Well... not necessarily? Everyone gets killed except for the girls, but then the last girl gets killed and... apparently... the one girl was possessed and killed everyone. I liked the transition at the end, but, I dunno. At least the other ones benefited from being more straightforward. This needed a little extra elbow grease, so to speak
And at the end, with the expectancy of Bill turning out to be a psycho killer still out their, the tow truck arrives, and they all leave. Forgot to mention that at the start Charlie and the other guy were on the way to a party, and the one place that has a working phone is where they were trying to go in the first place. But then oh lawd, Bill is the bartender, and everyone in the stories turns out to be real, and we assume Charlie and the other guy get murdered. I didn't know what to expect, but the girl turning out to be evil was admittedly a twist I didn't see coming. The writers actually made this twist seem surprising, at least in my opinion.
The credits role and we get to see pages from Don's comic, and that's about it.
Final Thoughts
Okay, so for a shorter amount of tales, a lack of predictability or heavy-handed socio-political allegories and not being treated like an idiot the entire time, this is automatically better than American Nightmares.
This is a cheap movie through and through, respectable for its ambition but otherwise having little to show for it.

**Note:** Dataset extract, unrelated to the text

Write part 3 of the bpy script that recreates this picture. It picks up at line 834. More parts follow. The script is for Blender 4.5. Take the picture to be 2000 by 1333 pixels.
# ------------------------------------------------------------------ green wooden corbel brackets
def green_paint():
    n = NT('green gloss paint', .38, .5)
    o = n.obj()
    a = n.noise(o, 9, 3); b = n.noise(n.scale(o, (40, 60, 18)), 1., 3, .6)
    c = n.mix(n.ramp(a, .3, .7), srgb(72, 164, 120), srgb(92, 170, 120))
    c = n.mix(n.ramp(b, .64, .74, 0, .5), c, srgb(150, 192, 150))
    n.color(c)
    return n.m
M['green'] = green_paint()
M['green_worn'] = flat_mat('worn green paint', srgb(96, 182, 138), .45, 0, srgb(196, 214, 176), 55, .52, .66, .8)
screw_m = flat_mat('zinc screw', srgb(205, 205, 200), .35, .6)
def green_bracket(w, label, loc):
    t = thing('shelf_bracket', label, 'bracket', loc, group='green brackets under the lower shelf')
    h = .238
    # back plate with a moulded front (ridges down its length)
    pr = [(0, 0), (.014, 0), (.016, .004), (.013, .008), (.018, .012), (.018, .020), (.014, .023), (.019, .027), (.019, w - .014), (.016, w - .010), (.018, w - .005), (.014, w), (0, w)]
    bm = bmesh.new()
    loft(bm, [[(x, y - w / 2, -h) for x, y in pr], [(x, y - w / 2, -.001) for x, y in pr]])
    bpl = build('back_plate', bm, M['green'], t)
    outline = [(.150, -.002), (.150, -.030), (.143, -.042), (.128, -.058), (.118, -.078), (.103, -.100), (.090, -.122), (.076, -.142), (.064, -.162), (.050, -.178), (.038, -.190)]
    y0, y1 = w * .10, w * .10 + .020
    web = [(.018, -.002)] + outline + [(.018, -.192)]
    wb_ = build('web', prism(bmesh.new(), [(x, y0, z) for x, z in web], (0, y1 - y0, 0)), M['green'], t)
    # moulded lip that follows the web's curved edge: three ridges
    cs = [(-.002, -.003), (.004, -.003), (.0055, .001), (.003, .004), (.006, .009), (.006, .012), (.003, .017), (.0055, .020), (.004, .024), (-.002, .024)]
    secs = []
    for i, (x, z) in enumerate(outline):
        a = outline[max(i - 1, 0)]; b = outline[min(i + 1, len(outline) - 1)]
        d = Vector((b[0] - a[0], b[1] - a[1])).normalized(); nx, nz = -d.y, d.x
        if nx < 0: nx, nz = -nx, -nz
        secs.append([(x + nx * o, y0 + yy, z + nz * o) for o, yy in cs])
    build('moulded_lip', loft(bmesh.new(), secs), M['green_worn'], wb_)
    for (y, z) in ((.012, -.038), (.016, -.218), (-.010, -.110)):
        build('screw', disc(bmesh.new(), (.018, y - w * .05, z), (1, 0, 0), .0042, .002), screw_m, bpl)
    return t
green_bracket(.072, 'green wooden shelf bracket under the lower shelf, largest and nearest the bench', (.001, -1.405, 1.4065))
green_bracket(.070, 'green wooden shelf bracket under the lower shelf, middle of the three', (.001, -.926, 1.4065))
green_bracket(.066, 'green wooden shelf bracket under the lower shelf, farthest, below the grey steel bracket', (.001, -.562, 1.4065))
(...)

I can respect it for being a little passion project, and of course I've seen much worse. But at the end, perhaps had it not been for this movie, Rob wouldn't have met Charlie and we might not've got It's Always Sunny in Philadelphia.
Now if you'll excuse me, I saw this guy pay for a coffee and not ask for change for a fifty, and now I feel like committing murder before meeting a girl who was possessed by a psycho grandmother who was murdered in her very house 100 years ago tonight.